Cynthia Cruz is the author of five collections of poems: How the End Begins, Wunderkammer, The Glimmering Room, and Ruin. Her fifth collection of poems, Dregs, was published in September of 2018. The editor of a forthcoming anthology of contemporary Latina poetry, Other Musics: New Latina Poetry (2019),  Disquieting:Essays on Silence is her first collection of essays. Cruz is the recipient of fellowships from Yaddo, the MacDowell Colony, and a Hodder fellowship from Princeton University. She teaches at Sarah Lawrence College and Columbia University.

Don Yorty

Don Yorty is a poet, educator, and garden activist living in New York City. He is the author of two previous poetry collections, A Few Swimmers Appear and Poet Laundromat (both from Philadelphia Eye & Ear), and he is included in Out of This World, An Anthology of the Poetry of the St. Mark’s Poetry Project, 1966– 1991. His novel What Night Forgets was published by Herodias Press in 2000. He blogs at donyorty.com: an archive of current art, his own writing, and work of other poets. A new book, Spring Sonnets, will be published by Indolent Books in April.

Keetje Kuipers

Keetje Kuipers is the author of three books of poems, including, Beautiful in the Mouth (BOA, 2010), winner of the A. Poulin, Jr. Poetry Prize and a Poetry Foundation bestseller. Her second collection, The Keys to the Jail (2014), was a book club pick for The Rumpus, and her third book, All Its Charms (2019), includes poems honored by publication in both The Pushcart Prize and Best American Poetry anthologies. Her work has appeared in over a hundred journals, including Narrative, Tin House, Virginia Quarterly Review, American Poetry Review, Orion, and The Believer. Her poems have also been featured as part of the Academy of American Poets’ Poem-a-Day series and read on NPR’s Writer’s Almanac. Kuipers has been a Wallace Stegner Fellow at Stanford University, a Bread Loaf fellow, and the Margery Davis Boyden Wilderness Writing Resident, among other honors. She now teaches at Seattle’s Hugo House and serves as Senior Editor at Poetry Northwest.

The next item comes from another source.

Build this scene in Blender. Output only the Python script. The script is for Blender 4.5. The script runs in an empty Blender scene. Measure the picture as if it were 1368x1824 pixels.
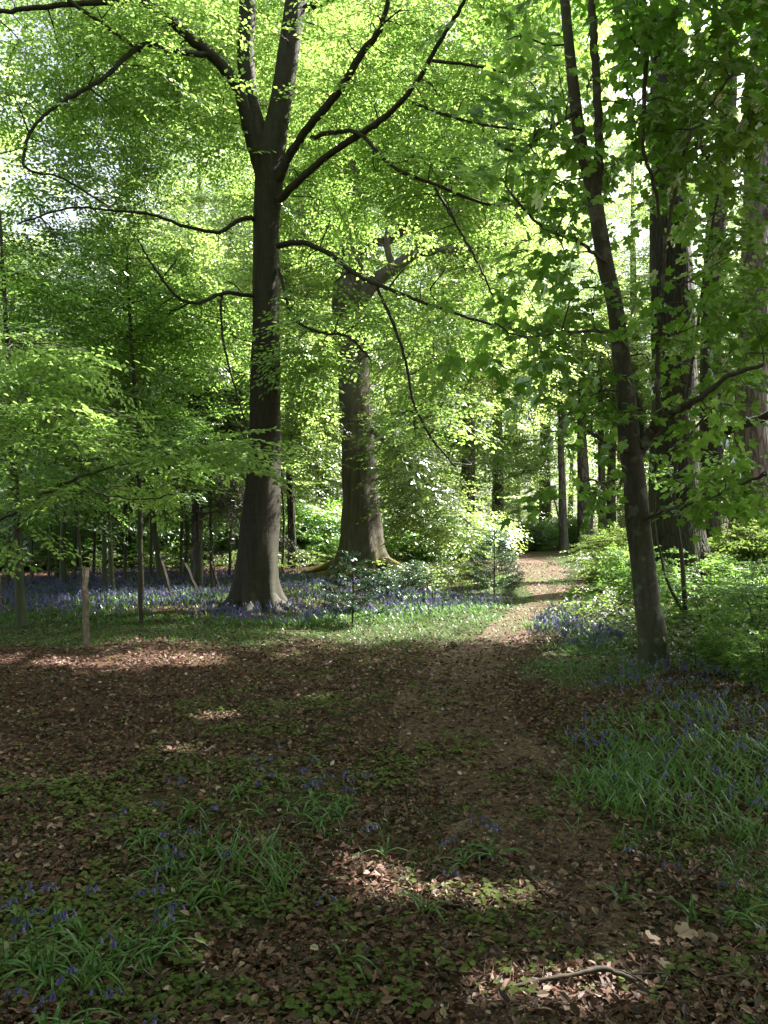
import bpy, math, numpy as np
from mathutils import Vector
R = math.radians
scene = bpy.context.scene
COL = scene.collection
F = 1418.0                      # focal length in photo pixels
CAMZ = 1.6
HOR = 930.0                     # photo row of the horizon
# ------------------------------------------------------------------ camera
cd = bpy.data.cameras.new('camera'); cam = bpy.data.objects.new('camera', cd); COL.objects.link(cam)
cam.location = (0, 0, CAMZ); cam.rotation_euler = (R(90), 0, 0)
cd.sensor_fit = 'VERTICAL'; cd.sensor_height = 36.0; cd.lens = 36.0 * F / 1824
cd.shift_y = (HOR - 912) / 1824.0
cd.clip_start = 0.05; cd.clip_end = 2000
scene.camera = cam
# ------------------------------------------------------------------ light
AZ, EL = R(58), R(47)
SUN = np.array([math.sin(AZ) * math.cos(EL), math.cos(AZ) * math.cos(EL), math.sin(EL)])
w = bpy.data.worlds.new('World'); scene.world = w; w.use_nodes = True
nt = w.node_tree; nt.nodes.clear()
sky = nt.nodes.new('ShaderNodeTexSky'); sky.sky_type = 'NISHITA'; sky.sun_disc = False
sky.sun_elevation = EL; sky.sun_rotation = AZ; sky.air_density = 1.0; sky.dust_density = 4.0; sky.ozone_density = 1.0
bg = nt.nodes.new('ShaderNodeBackground'); bg.inputs[1].default_value = 0.07
wo = nt.nodes.new('ShaderNodeOutputWorld')
hs = nt.nodes.new('ShaderNodeHueSaturation'); hs.inputs['Saturation'].default_value = 0.45; hs.inputs['Value'].default_value = 1.15   # sky colour washed paler and slightly brighter
nt.links.new(sky.outputs[0], hs.inputs['Color']); nt.links.new(hs.outputs[0], bg.inputs[0]); nt.links.new(bg.outputs[0], wo.inputs[0])
sd = bpy.data.lights.new('sun', 'SUN'); so = bpy.data.objects.new('sun', sd); COL.objects.link(so)
sd.energy = 5.0; sd.angle = R(0.53); sd.color = (1.0, 0.95, 0.86)
so.rotation_euler = Vector(SUN).to_track_quat('Z', 'Y').to_euler(); so.location = (20, 10, 40)
scene.view_settings.view_transform = 'Standard'; scene.view_settings.look = 'None'
scene.view_settings.exposure = 2.55; scene.view_settings.gamma = 1.0
scene.render.engine = 'CYCLES'
cy = scene.cycles
cy.max_bounces = 7; cy.diffuse_bounces = 5; cy.glossy_bounces = 2; cy.transmission_bounces = 5
cy.transparent_max_bounces = 4; cy.use_denoising = True; cy.caustics_reflective = False; cy.caustics_refractive = False
cy.sample_clamp_indirect = 6.0
try:
    cy.denoiser = 'OPENIMAGEDENOISE'; cy.denoising_input_passes = 'RGB_ALBEDO_NORMAL'
except Exception: pass

# ------------------------------------------------------------------ geometry helpers
def P(u, v, Y): return np.array([(u - 684) / F * Y, Y, CAMZ + (HOR - v) / F * Y])
def G(u, v):
    Y = CAMZ * F / (v - HOR); return np.array([(u - 684) / F * Y, Y, 0.0])
def height(x, y):
    h = 0.025 * np.sin(x * 1.3 + 0.5 * y) + 0.02 * np.sin(y * 1.1 - x * 0.7 + 1) + 0.012 * np.sin(x * 3.1 + y * 2.3) + 0.010 * np.sin(x * 5.3 - y * 4.1)
    h = h + 0.55 * np.exp(-(((x - 12.5) / 4.5) ** 2 + ((y - 30) / 7.0) ** 2))
    h = h + 0.8 * np.clip((y - 42) / 40, 0, 1)
    return h
def sm(x): x = np.clip(x, 0, 1); return x * x * (3 - 2 * x)
def vnoise(x, y, s=1.0, seed=0):
    """cheap smooth value noise in [0,1]"""
    x = np.asarray(x) * s; y = np.asarray(y) * s
    xi = np.floor(x); yi = np.floor(y); fx = x - xi; fy = y - yi
    def h(a, b):
        t = np.sin(a * 127.1 + b * 311.7 + seed * 74.7) * 43758.5453
        return t - np.floor(t)
    fx = fx * fx * (3 - 2 * fx); fy = fy * fy * (3 - 2 * fy)
    return (h(xi, yi) * (1 - fx) + h(xi + 1, yi) * fx) * (1 - fy) + (h(xi, yi + 1) * (1 - fx) + h(xi + 1, yi + 1) * fx) * fy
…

Photo credit: Angel O'Brien

Norma Cole

Norma Cole is a poet, painter, and translator. Her most recent books of poetry include Fate News, Actualities, Where Shadows Will, and Win These Posters and Other Unrelated Prizes Inside. Her translations from French include Danielle Collobert’s It Then, the anthology Crosscut Universe: Writing on Writing from France, and Jean Daive’s White Decimal. She lives and works in San Francisco.

William Rowe

William Rowe’s Collected Poems was published in 2016 by Crater Press. He has translated a number of Latin American poets including Rodolfo Hinostroza, Juan L. Ortiz, Hugo Gola, Magdalena Chocano, Néstor Perlongher, and Mario Montalbetti. Three Lyric Poets, his study of Lee Harwood, Chris Torrance, and Barry MacSweeney, was published in 2009.